All the Justices concur.

HUNSTEIN, Presiding Justice, concurring.

I agree with the result reached by the majority but write separately to emphasize that I do so only under the peculiar facts presented. As noted above, "[a]wards of . . . child support are implicit commands of the court and are enforceable by action for contempt *577 without language in terms of a command." Griggers v. Bryant, 239 Ga. 244, 245(1), 236 S.E.2d 599 (1977). In this case, the trial court incorporated into its judgment the parties' settlement agreement in its entirety, including its provision that the agreed-upon child support payments were to commence on August 15, 2002. Thus, in the absence of the court's subsequent clarification order, compliance with the settlement agreement would have been enforceable by contempt retroactive to that date. See Graves v. Graves, 239 Ga. 869, 239 S.E.2d 35 (1977) (incorporated settlement agreement requiring payment of sums due pre-judgment enforceable by contempt). Compare Eickhoff v. Eickhoff, 263 Ga. 498(3), 435 S.E.2d 914 (1993) (settlement agreement not incorporated into divorce decree enforceable only by contract action), overruled in part on other grounds by Lee v. Green Land Co., 272 Ga. 107, 527 S.E.2d 204 (2000). To hold otherwise would stymie efforts to enforce pre-judgment obligations under such agreements and invite noncompliance with terms intended to facilitate the provision of maintenance, protection, and education to minor children whom both parties are statutorily obligated to support. See OCGA §§ 19-7-2, 19-7-24. Thus, nothing in the majority's opinion should be read as requiring a party to bring a separate contract action to enforce pre-judgment obligations that the trial court, having specifically approved as just and consistent with applicable law, has incorporated into its decree. Such a requirement would impose a needless burden on litigants, necessitate piecemeal litigation where a party has claims for both pre- and post-judgment noncompliance, and may well result in the default of claims for pre-judgment noncompliance, to the detriment of the children who stand to benefit from efficient enforcement of their parents' support obligations.

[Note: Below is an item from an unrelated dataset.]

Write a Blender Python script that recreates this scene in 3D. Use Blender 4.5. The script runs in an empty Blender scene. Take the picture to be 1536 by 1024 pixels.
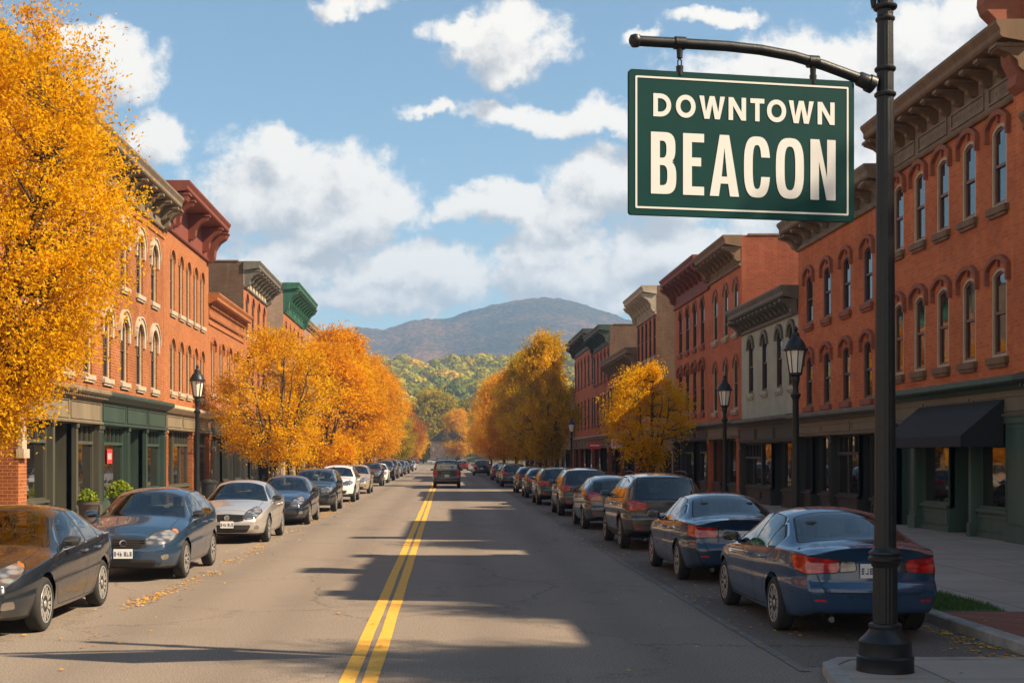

Most agreements for child support are drafted in anticipation of incorporation into a court's decree. In this case, the agreement failed to provide for such incorporation, and the trial court, having considered the circumstances, determined in its clarification order that its judgment did not include past-due amounts. Because of this ruling, I agree with the majority that contempt could arise only from noncompliance occurring post-judgment. For this reason only, I concur.

I am authorized to state that Chief Justice Sears joins in this concurrence.